Thursday, October 3, 2013

When brown is beautiful


I am brown and I quite like it, it makes me, me. But it was not always so, there was a time, not long ago, I hated it. Just a wee bit clearer, just a little fairer would have helped, I thought. Being dark, in a country like ours and that too in the north is not a great feeling -- especially if you are a girl. People find ways to tell you that you would have been better off a few shades lighter and give you all possible tips to lighten your skin. Well wishers get worried about your matrimonial prospects and tell your mother to apply ubtan and haldi to ensure there are takers for her daughter.

Not so, if you grow up in a family like mine. I belong to a Kayastha family in UP where most of the people are on the darker side of the spectrum, none of them sees it as a challenge or a handicap and if someone tells their daughters otherwise, he/she is in for trouble. 

So, for me, it was more of a self inflicted wound (like many others), when I started to see my darkness as ugliness. In school, all my friends were fair, I on the other hand was not only dark but also tanned by the virtue of cycling to school. All I thought of all day was how dark my hands and legs look and how ugly was my face. By college, I was totally into all possible natural methods to lighten my arms and face. I wore only certain shades of clothes and hated looking at the mirror. All this, despite no pressure of being fair by my family or friends.

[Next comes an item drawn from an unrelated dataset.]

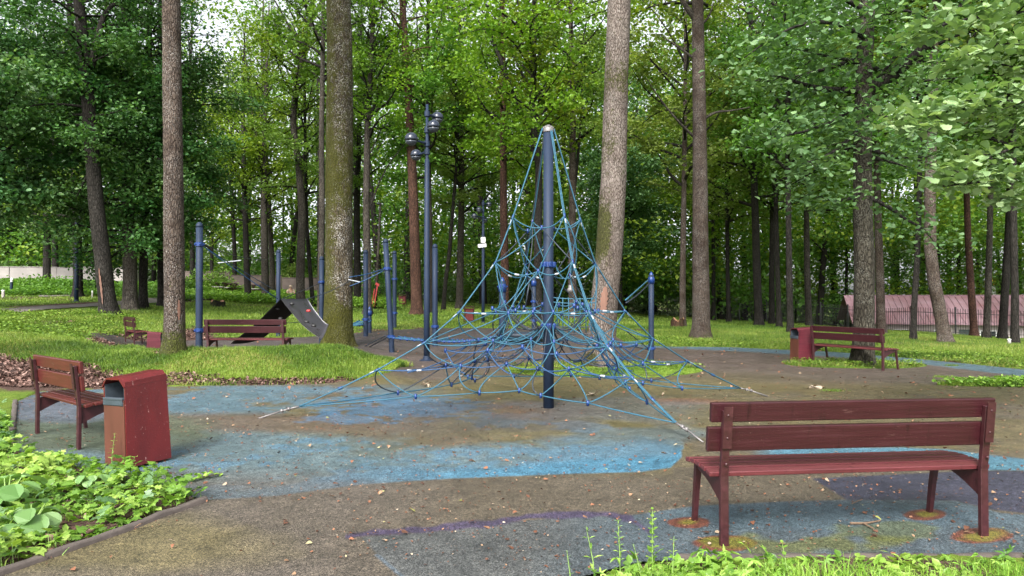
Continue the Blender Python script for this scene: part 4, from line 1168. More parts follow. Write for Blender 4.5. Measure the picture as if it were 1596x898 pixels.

Finally, I am happy with how I am. Honestly, it could also be because I actually am now a few shades lighter than I was as a teen, but I think even if that was not the case I would have been cool -- at least that is what I would like to believe.

What worries me today is that Mishti, my five year old, has taken after me in every aspect - colour included. The colour of her skin has no significance for us and it never did for her, not until we moved to Delhi from Bangalore. In Bangalore, everyone looked like her while in Delhi, she realised that most people are a few shades lighter than her. 

All of four then, she walked up to me and asked me why was she brown when her best friend was pink. That day, I realised what my mother must have gone through every time I asked her this question. I used all my tact to explain the concept of skin color and that God makes everyone different but the damage was done. She would come back from school daily and tell me that she wants brown hair and pink skin. 

That her younger sister too was pale and all visitors commented on how fair Pakhi was, must have added to her woes. I told her everyday that she was beautiful and that since her parents were brown she couldn't be pink. Well, the smart kid that she is, her next question was, how could Pakhi be pink then, after all, we were her parents too. I wanted to kill myself that day.

She is a little more settled with her colour now, I am not sure for how long though. Given the number of advertisements on whitening, brightening and lightening that appear on TV and magazines, I don't know when and how her little mind will be affected and if I will be able to undo the damage.

Meanwhile, in Chennai and Pondicherry, where I recently went, I saw some very beautiful dark women and strikingly handsome dark men. None of them seemed to be bothered by the colour of their skin. After all, if anything, brown adds so much character to a face.